The pressure on private for-profit colleges and universities is mounting, as another institution faces allegations of deceptive practices.
Massachusetts Attorney General Maura Healey filed a lawsuit against ITT Technical Institute, claiming that the college exaggerated its job placement rates and misled students, according to WCVB 5 in Boston.
The lawsuit targets the Computer Network Systems Program of ITT.
“These students were exploited and pressured to enroll with the promise of great careers and high salaries, but were instead left unable to repay their loans and support their families,” Healey said in a press release.
Admissions representatives, when recruiting students, said that placement rates within the field of study were between 80 percent and 100 percent, but the actual rates were closer to 50 percent or less.
The attorney general’s office also questioned ITT’s claims of “hands-on training and personalized attention” in its program.
As student loan debt climbs and higher education criticism gets more political support, for-profit colleges have become an essay target for lawmakers. The Obama administration instituted a “gainful employment rule” that targeted for-profit colleges and made federal funding dependent upon the results, not promises, of for-profit administrations.
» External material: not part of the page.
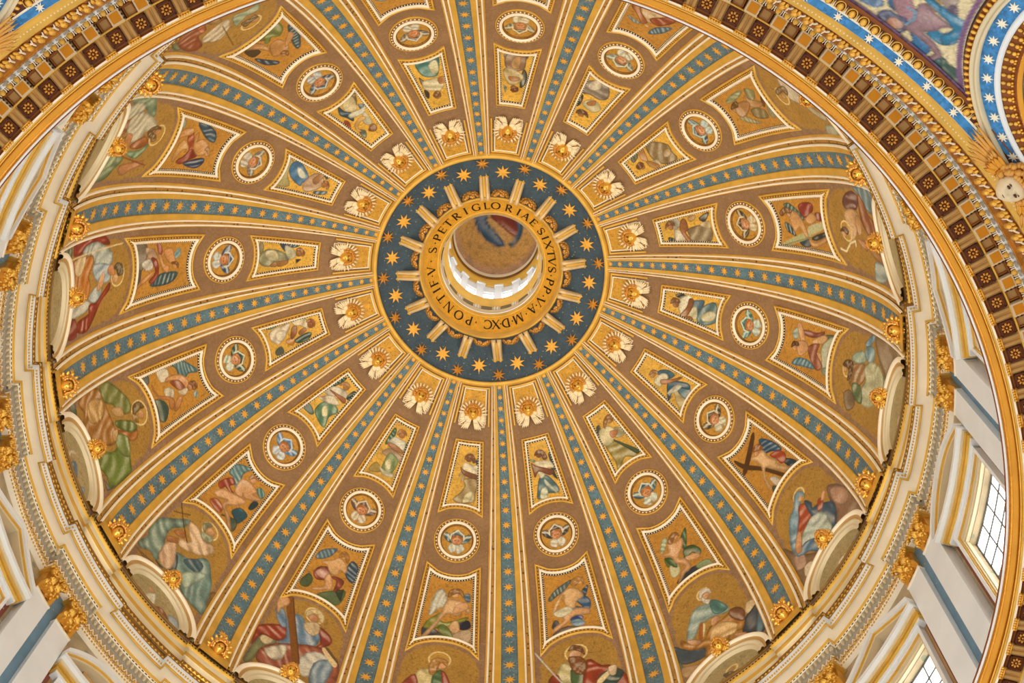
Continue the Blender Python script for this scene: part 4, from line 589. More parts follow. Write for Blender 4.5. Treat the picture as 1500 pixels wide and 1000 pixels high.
def basemesh():
    pr = [(-.112, .02), (-.112, .34), (.112, .34), (.112, .02)]
    q = np.radians(np.array([-2.2, -.6, .25, .26]))
    V = []
    for v, h in pr:
        hh = h * np.array([1., 1., 1., 0.2]); r = CX + (RR - hh) * np.cos(q)
        V.append(np.stack([r * math.cos(v * D), r * math.sin(v * D), CZ + (RR - hh) * np.sin(q)], 1))
    i = np.arange(3)
    F = np.concatenate([np.stack([k * 4 + i, k * 4 + i + 1, (k + 1) * 4 + i + 1, (k + 1) * 4 + i], 1) for k in range(3)])
    return mesh('base_block', np.concatenate(V), F, 'gold')
ribparts.append(('base_block', basemesh()))
SPHI = [65.77, 64.22, 62.44, 60.62, 58.8, 56.97, 55.03, 53.01, 50.87, 48.54, 46.28, 43.81, 41.22, 38.62, 35.96, 33.26, 30.46, 27.65, 24.73, 21.77, 18.75, 15.75, 12.6, 9.3, 5.8, 2.4]
strip_star = star_mesh('star', 8, .42, 'star', .14)
for k in range(16):
    R = empty('dome_rib', 'gilded star strewn rib between bays of ' + rib_of(k), 'rib', rotz(PH + (k + .5) * D), 'ribs of the dome')
    for n_, me in ribparts:
        put(n_, me, R)
    for p in SPHI:
        ph = math.radians(p); r = CX + RR * math.cos(ph)
        put('star', strip_star, R, tangent(0, ph, .10 * (.55 + .45 * math.cos(ph)) + .02, .10 + .0124 * r, rnd.uniform(-.3, .3)))

# ------------------------------------------------------------------ shared painter of the mosaics
def poly_sd(X, Y, P):
    n = len(P)
    d2 = np.full(X.shape, 1e9); ins = np.zeros(X.shape, bool)
    for i in range(n):
        ax, ay = P[i]; bx, by = P[(i + 1) % n]
        ex, ey = bx - ax, by - ay
        L = ex * ex + ey * ey + 1e-12
        t_ = np.clip(((X - ax) * ex + (Y - ay) * ey) / L, 0, 1)
        d2 = np.minimum(d2, (X - ax - t_ * ex) ** 2 + (Y - ay - t_ * ey) ** 2)
        c = ((ay > Y) != (by > Y)) & (X < (bx - ax) * (Y - ay) / (by - ay + 1e-15) + ax)
        ins ^= c
    d = np.sqrt(d2)
    return np.where(ins, d, -d)

def line_sd(X, Y, P):
    d2 = np.full(X.shape, 1e9)
    for i in range(len(P) - 1):
        ax, ay = P[i]; bx, by = P[i + 1]
        ex, ey = bx - ax, by - ay
        t_ = np.clip(((X - ax) * ex + (Y - ay) * ey) / (ex * ex + ey * ey + 1e-12), 0, 1)
        d2 = np.minimum(d2, (X - ax - t_ * ex) ** 2 + (Y - ay - t_ * ey) ** 2)
    return np.sqrt(d2)

def smooth_poly(P):                          # closed curve through the points
    P = np.asarray(P, float)
    A, B, C_ = np.roll(P, 1, 0), np.roll(P, -1, 0), np.roll(P, -2, 0)
    f = lambda t: .5 * (2 * P + (B - A) * t + (2 * A - 5 * P + 4 * B - C_) * t * t + (3 * P - A - 3 * B + C_) * t ** 3)
    return np.stack([f(0.), f(1 / 3), f(2 / 3)], 1).reshape(-1, 2)

def vnoise(X, Y, s, seed):
    def hsh(i, j):
        v = np.sin(i * 127.1 + j * 311.7 + seed * 74.7) * 43758.5453
        return v - np.floor(v)
    x = X * s; y = Y * s
    i = np.floor(x); j = np.floor(y); f = x - i; g = y - j
    f = f * f * (3 - 2 * f); g = g * g * (3 - 2 * g)
    return (hsh(i, j) * (1 - f) + hsh(i + 1, j) * f) * (1 - g) + (hsh(i, j + 1) * (1 - f) + hsh(i + 1, j + 1) * f) * g

def paint(X, Y, strokes, bg, seed=0, px=.045):
    """strokes: (kind, colour, points, radius).  c cloth  s skin  w wing  k cloud  l line  h halo  r hair  f flat"""
    C = np.array(bg, float).copy()
    for si, (kind, hexc, pts_, rad) in enumerate(strokes):
        P = np.asarray(pts_, float).reshape(-1, 2)
        col = np.array(lin(hexc or 'e8cf90')) ** 1.12
        if kind == 'l':
            d = rad - line_sd(X, Y, P)
        elif kind == 'h':
            rr = np.hypot(X - P[0, 0], Y - P[0, 1])
            a = np.clip((rad - rr) / px + .5, 0, 1)[:, None] * .45
            C = C * (1 - a) + np.array(lin('d0a040')) * a
            d = .05 - np.abs(rr - rad)
            col = np.array(lin('e8cf90')) if hexc == '' else col
        elif kind == 'o':                     # round blob (heads, hands)
            rr = np.hypot(X - P[0, 0], Y - P[0, 1]); d = rad - rr
        else:
            if len(P) > 3: P = smooth_poly(P)
            d = poly_sd(X, Y, P) + (.035 if kind != 'f' else 0)
        sel = d > -px
        if not sel.any(): continue
        x, y, dd = X[sel], Y[sel], d[sel]
        a = np.clip(dd / px + .5, 0, 1)
        sh = np.ones(len(x))
        cx_, cy_ = P.mean(0); ex = max(np.ptp(P[:, 0]), np.ptp(P[:, 1]), 2 * (rad or 0), .2)
        if kind in 'cw':
            ang = math.atan2(*(np.ptp(P, 0)[::-1])) + (.5 if kind == 'c' else .9) * math.sin(si * 2.3 + seed)
            q = (x - cx_) * -math.sin(ang) + (y - cy_) * math.cos(ang)
            t_ = (x - cx_) * math.cos(ang) + (y - cy_) * math.sin(ang)
            wv = np.sin(q * (7.5 if kind == 'c' else 20) + 7.5 * vnoise(x, y, .95, seed + si) + t_ * 1.6)
            sh = 1 + (.30 if kind == 'c' else .34) * wv * (.4 + .9 * vnoise(x, y, 1.7, seed + si + 11)) + .3 * (vnoise(x, y, 2.2, seed + si + 5) - .5)
        elif kind == 'k':
            sh = .7 + .6 * vnoise(x, y, 1.4, seed + si)
        elif kind in 'so':
            sh = 1.0 + .35 * (vnoise(x, y, 2.6, seed + si) - .5) + .34 * ((y - cy_) + (x - cx_)) / ex
        elif kind == 'r':
            sh = .75 + .6 * vnoise(x, y, 7, seed + si)
        if kind in 'cswkor':                  # painted outline and modelling of the figure
            e = np.clip(dd / (.05 * ex + .03), 0, 1)
            sh = sh * (.40 + .60 * e)
        hi = np.clip(sh - 1, 0, 1)[:, None]
        cc = np.clip(col * np.minimum(sh, 1.0)[:, None] + hi * (np.array([.95, .9, .75]) - col) * .9, 0, 1)
        C[sel] = C[sel] * (1 - a[:, None]) + cc * a[:, None]
    return C

def goldbg(X, Y, seed, c='bd8630', c2='8a5c1c', amt=.5):
    n = vnoise(X, Y, .9, seed) * .6 + vnoise(X, Y, 3.1, seed + 3) * .4
    t_ = (n * amt)[:, None]
    B = np.array(lin(c)) * (1 - t_) + np.array(lin(c2)) * t_
    sp = vnoise(X, Y, 9, seed + 9) > .8
    B[sp] *= .72
    return B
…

In December, Higher One Inc., a lending institution that focused on student loans, was ordered by the Federal Reserve to repay $24 million in fees to roughly 570,000 students for deceptive practices. Corinthian College was also punished by the Consumer Financial Protection Bureau for a “predatory lending scheme” and ordered to repay $531 million to its students.
For its part, ITT denied wrongdoing. A spokesman called the Massachusetts investigation a “fishing expedition” and misleading. The school operates more than 130 campuses across 38 states and serves more than 45,000 students.
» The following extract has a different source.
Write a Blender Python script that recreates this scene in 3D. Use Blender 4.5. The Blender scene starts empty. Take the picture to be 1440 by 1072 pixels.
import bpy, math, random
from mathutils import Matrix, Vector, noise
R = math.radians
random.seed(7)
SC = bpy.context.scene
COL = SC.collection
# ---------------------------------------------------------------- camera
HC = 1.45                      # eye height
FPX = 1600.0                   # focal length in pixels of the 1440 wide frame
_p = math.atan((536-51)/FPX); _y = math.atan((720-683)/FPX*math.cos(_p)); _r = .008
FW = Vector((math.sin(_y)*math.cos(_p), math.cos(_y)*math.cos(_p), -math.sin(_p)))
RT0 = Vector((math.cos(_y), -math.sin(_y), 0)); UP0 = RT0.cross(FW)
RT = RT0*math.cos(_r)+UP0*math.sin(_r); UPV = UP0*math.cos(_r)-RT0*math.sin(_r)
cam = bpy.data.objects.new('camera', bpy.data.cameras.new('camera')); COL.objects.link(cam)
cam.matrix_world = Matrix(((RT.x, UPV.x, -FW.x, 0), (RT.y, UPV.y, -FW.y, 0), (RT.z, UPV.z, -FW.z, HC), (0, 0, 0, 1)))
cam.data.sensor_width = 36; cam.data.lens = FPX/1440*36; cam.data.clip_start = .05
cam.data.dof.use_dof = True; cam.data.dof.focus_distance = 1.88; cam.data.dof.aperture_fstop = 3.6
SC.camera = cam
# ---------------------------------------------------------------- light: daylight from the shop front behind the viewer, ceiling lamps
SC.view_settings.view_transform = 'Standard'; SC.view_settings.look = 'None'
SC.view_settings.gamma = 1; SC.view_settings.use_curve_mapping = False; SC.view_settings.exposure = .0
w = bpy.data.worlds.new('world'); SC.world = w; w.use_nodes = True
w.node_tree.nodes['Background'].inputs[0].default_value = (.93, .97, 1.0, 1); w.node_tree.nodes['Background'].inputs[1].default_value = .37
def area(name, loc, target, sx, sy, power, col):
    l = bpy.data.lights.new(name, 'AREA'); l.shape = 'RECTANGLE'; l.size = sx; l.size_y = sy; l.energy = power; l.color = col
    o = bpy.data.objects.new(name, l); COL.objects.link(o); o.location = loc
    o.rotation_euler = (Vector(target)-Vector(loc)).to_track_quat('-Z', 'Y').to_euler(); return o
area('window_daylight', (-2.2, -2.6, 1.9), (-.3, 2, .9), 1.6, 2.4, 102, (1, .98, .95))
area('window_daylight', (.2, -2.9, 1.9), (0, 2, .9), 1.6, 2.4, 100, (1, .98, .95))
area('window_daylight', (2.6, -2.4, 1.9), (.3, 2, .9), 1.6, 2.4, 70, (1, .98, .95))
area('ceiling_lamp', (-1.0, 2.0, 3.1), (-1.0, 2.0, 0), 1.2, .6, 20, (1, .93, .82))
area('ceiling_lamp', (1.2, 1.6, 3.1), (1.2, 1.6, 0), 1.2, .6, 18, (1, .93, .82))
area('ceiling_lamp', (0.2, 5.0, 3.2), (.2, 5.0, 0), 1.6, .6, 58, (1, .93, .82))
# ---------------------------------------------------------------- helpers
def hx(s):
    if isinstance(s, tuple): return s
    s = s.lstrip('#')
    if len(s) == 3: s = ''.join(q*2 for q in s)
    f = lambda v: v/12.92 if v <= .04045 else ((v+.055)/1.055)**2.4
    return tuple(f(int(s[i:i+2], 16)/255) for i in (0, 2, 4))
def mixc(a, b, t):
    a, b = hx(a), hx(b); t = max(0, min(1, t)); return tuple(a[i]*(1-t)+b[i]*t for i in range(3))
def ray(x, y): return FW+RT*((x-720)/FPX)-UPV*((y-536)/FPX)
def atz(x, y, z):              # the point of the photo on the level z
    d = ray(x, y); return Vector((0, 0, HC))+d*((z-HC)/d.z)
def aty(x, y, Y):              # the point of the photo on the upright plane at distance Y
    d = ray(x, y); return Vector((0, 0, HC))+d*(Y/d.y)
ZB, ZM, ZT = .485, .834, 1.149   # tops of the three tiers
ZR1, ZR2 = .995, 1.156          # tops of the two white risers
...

Investigating the empty promises of higher education is a long time coming, but so far, investigations have been limited to for-profit colleges. If deeper change is to occur, however, the federal government will need to expand its investigations into non-profit schools. The most blatant deceptive practices have belonged to for-profit colleges, but when looking at the graduation rates and debt levels that result from a public college education, it’s hard to see many differences.